**Required task:** Word for word, restate the lines from the start of the data below through the line containing "from mathutils import Vector".
== Source excerpt ==
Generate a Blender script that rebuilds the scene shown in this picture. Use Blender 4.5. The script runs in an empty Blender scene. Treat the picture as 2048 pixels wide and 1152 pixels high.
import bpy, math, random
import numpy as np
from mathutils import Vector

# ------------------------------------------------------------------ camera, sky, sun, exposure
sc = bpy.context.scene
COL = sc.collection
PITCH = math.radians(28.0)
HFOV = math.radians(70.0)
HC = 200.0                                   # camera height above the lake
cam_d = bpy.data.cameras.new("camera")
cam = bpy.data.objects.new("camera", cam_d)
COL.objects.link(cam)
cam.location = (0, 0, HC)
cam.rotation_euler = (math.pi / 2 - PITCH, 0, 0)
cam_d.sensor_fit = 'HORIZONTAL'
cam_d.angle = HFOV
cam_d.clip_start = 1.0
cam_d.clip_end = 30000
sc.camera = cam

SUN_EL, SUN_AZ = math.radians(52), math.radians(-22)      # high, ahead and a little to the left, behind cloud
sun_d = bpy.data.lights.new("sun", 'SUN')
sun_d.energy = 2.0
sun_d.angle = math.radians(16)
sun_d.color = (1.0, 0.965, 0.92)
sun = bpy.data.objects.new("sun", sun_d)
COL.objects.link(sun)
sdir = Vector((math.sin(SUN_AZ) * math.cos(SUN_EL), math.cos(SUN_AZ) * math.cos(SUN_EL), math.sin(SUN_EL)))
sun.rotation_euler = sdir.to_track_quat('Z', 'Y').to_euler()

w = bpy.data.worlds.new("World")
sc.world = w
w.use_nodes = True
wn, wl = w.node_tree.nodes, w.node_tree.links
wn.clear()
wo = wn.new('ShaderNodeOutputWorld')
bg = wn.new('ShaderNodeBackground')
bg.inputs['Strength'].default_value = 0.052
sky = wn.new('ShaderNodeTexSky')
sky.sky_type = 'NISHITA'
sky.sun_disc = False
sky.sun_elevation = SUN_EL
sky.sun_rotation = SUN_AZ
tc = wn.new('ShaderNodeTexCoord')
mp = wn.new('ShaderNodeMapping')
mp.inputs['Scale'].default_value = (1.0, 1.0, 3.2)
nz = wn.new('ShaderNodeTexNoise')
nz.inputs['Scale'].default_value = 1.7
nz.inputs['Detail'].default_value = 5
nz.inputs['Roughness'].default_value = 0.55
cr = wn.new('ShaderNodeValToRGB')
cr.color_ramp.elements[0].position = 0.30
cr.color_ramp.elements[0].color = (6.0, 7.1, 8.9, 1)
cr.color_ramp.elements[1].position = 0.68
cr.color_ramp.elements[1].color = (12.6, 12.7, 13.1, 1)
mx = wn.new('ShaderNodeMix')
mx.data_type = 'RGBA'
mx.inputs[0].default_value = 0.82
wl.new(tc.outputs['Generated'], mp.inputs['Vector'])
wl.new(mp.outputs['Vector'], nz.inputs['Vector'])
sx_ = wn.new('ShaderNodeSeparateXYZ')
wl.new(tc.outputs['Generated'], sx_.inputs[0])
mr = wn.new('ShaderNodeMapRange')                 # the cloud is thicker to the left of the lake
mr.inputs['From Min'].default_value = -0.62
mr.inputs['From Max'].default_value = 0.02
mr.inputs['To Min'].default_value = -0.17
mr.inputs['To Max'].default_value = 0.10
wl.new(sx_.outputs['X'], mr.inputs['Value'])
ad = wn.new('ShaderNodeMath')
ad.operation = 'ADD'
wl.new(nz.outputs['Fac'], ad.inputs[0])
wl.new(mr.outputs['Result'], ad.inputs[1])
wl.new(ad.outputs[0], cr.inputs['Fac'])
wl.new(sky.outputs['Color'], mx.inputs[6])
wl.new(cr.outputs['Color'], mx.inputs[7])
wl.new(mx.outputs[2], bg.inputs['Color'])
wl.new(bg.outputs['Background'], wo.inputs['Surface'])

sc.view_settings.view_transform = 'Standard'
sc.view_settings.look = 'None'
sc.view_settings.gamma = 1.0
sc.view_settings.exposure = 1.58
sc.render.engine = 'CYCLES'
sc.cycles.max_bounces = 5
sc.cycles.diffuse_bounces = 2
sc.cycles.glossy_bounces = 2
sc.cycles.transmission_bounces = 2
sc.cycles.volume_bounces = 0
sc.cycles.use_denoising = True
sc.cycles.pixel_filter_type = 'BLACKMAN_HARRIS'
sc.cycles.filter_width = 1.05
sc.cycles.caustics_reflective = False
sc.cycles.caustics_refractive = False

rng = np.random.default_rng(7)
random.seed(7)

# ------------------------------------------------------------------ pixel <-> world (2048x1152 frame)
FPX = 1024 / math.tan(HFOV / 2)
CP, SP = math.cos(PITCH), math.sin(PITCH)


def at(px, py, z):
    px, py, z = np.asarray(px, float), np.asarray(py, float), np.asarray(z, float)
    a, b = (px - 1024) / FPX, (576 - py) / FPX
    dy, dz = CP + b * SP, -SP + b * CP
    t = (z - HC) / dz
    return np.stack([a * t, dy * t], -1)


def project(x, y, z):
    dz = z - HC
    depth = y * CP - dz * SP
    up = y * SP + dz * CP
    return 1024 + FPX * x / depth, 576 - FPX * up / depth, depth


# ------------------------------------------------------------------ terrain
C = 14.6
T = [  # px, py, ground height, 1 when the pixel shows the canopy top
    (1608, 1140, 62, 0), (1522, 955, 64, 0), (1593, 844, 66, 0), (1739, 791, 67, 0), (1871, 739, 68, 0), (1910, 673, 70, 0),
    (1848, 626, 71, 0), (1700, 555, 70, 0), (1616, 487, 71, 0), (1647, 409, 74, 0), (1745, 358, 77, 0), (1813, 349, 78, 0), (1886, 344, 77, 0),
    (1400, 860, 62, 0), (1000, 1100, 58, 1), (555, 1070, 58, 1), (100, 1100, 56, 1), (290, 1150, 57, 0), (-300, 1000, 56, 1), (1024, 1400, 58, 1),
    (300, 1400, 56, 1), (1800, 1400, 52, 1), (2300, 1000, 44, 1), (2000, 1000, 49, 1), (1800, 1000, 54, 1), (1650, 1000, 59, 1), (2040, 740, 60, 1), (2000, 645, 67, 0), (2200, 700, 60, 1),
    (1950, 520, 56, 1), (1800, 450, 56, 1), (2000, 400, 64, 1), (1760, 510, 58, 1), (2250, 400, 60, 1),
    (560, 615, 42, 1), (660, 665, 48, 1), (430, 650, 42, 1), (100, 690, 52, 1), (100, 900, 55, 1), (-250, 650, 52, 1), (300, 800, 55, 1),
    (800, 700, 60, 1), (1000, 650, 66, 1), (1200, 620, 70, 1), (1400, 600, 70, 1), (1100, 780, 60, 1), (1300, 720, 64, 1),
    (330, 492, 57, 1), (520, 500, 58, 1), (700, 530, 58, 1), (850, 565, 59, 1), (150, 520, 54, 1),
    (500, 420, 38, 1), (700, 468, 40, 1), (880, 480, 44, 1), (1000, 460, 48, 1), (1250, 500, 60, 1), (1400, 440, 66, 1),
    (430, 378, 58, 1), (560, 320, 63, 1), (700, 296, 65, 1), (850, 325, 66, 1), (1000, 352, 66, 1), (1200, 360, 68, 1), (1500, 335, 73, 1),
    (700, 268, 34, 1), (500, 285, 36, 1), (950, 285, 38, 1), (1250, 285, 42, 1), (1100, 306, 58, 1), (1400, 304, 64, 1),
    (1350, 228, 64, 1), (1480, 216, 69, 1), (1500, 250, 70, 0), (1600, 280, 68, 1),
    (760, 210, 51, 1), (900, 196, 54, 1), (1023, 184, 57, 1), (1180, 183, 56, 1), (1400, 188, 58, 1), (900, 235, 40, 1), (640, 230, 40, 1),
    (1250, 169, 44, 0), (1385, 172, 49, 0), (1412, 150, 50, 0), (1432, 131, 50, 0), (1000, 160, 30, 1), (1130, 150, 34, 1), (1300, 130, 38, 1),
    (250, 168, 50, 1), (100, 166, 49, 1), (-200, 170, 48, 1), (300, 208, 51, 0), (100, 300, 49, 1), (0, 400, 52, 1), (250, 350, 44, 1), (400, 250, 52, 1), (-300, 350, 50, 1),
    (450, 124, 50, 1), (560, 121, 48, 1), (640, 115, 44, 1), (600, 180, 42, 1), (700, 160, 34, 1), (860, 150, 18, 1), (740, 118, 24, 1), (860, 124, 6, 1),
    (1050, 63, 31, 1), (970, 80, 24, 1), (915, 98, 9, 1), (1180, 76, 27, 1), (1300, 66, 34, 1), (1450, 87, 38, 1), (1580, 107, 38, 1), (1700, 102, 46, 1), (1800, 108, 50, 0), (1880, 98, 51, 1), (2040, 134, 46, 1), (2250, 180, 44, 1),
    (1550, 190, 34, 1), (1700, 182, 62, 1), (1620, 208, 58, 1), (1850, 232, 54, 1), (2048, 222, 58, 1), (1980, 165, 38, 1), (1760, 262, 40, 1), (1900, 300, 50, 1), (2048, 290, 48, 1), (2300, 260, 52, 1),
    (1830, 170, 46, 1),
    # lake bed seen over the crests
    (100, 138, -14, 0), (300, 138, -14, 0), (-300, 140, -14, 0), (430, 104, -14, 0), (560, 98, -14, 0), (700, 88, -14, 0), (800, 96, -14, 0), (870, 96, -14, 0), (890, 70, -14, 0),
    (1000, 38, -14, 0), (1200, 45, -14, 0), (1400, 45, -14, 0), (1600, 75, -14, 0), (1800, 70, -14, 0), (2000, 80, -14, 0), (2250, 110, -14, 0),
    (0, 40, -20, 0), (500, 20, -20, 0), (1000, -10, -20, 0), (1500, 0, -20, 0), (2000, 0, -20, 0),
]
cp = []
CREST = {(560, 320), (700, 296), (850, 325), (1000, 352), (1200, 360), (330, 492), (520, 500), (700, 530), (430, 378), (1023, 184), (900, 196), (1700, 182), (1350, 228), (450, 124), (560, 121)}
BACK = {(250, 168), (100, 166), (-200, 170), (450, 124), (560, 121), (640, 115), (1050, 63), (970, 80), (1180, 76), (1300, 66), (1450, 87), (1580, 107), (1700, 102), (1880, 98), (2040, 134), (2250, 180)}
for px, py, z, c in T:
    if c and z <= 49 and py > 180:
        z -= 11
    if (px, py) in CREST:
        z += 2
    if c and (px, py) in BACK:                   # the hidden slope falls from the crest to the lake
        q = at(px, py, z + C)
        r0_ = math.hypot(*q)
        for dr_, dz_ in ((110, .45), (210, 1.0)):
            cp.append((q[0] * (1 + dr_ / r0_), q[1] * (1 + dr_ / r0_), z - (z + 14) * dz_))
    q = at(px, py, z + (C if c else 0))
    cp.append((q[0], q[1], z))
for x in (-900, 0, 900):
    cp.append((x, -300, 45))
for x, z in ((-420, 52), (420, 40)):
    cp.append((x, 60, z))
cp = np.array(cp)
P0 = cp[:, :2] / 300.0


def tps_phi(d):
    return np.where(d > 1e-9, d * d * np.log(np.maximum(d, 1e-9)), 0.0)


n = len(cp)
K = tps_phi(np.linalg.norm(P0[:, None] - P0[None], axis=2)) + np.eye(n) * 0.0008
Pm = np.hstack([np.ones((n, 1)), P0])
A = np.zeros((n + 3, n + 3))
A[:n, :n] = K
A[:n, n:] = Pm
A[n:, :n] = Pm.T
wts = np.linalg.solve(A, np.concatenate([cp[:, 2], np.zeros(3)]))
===
**In response:**
Generate a Blender script that rebuilds the scene shown in this picture. Use Blender 4.5. The script runs in an empty Blender scene. Treat the picture as 2048 pixels wide and 1152 pixels high.
import bpy, math, random
import numpy as np
from mathutils import Vector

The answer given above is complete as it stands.